「ヤング・アダルト・ニューヨーク」
原題は、"While we're young"。2014年の作品。
原題の示すところが、この作品の意図ではあるのだろうけれど、ちょっとそれを掴み損ねた。
誤解を生みやすい邦題と、4人のキャストの組み合わせから、違う内容を想像して行ったので、先入観を修正するのにエネルギーを使ってしまった。
たしかに、若者の傍若無人ぶりや自己愛とかは、どんな時代でも共通してあるのだろう。昔、同じように若者だった中年夫婦からそれを見れば、自由と熱量は羨ましくもあり、しかしながら受け入れがたい価値観の違いはあるだろう。「矩を踰えず」の制約を感じる年齢になったか否かの違い。

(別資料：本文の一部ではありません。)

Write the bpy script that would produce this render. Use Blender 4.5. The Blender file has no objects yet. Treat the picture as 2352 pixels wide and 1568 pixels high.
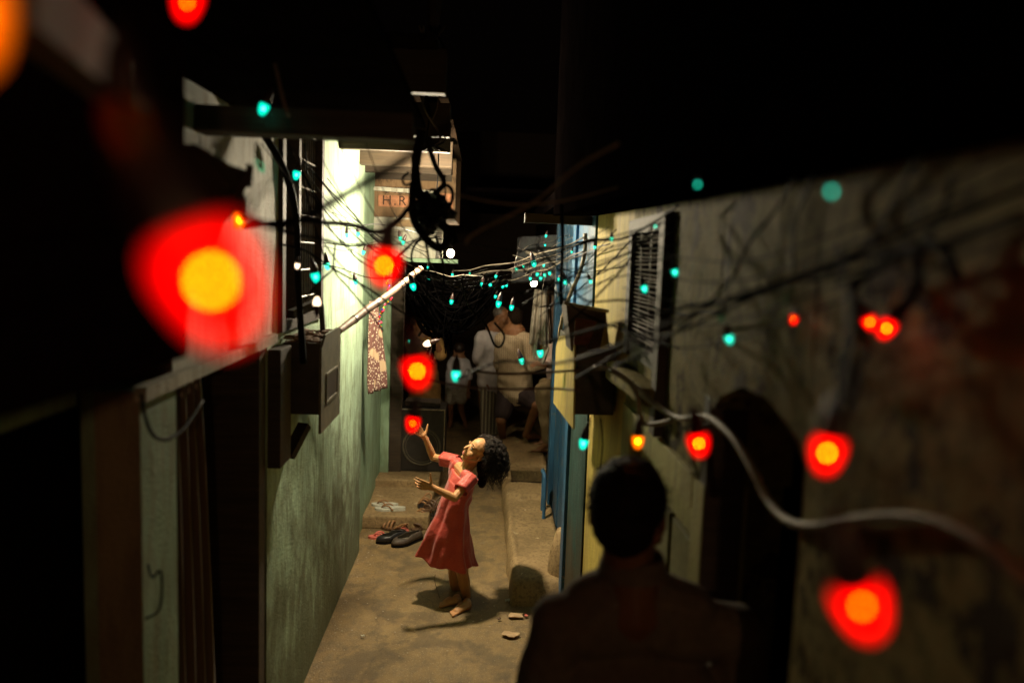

映画作りの上手い下手でいえば、たぶん下手な印象だが、若い野心家(アダム・ドライバー)の方が、「自分が死ぬ気がしない。変かな?」というくだり、これが渋い。
若者の不遜や自己愛の中心には、それがある。
歳をとって子供ができると、死ぬのは怖くなる。
(自分が死んだらこの子を護る者がいなくなる)
そういうことが、さりげなく、下手くそに(笑)、描かれている。
歳を取ればたいがいの人が気付くことに、この中年夫婦もまた開眼するわけだが、それが微妙に苦々しく感じられたのは、作品の意図だったのだろうか。どうだろう。
ちょっと落ち着きどころを探すのに苦労するような、未完成のような、描き切れていないような、そんな不安感が残った。
配役がすばらしいだけに、やや残念。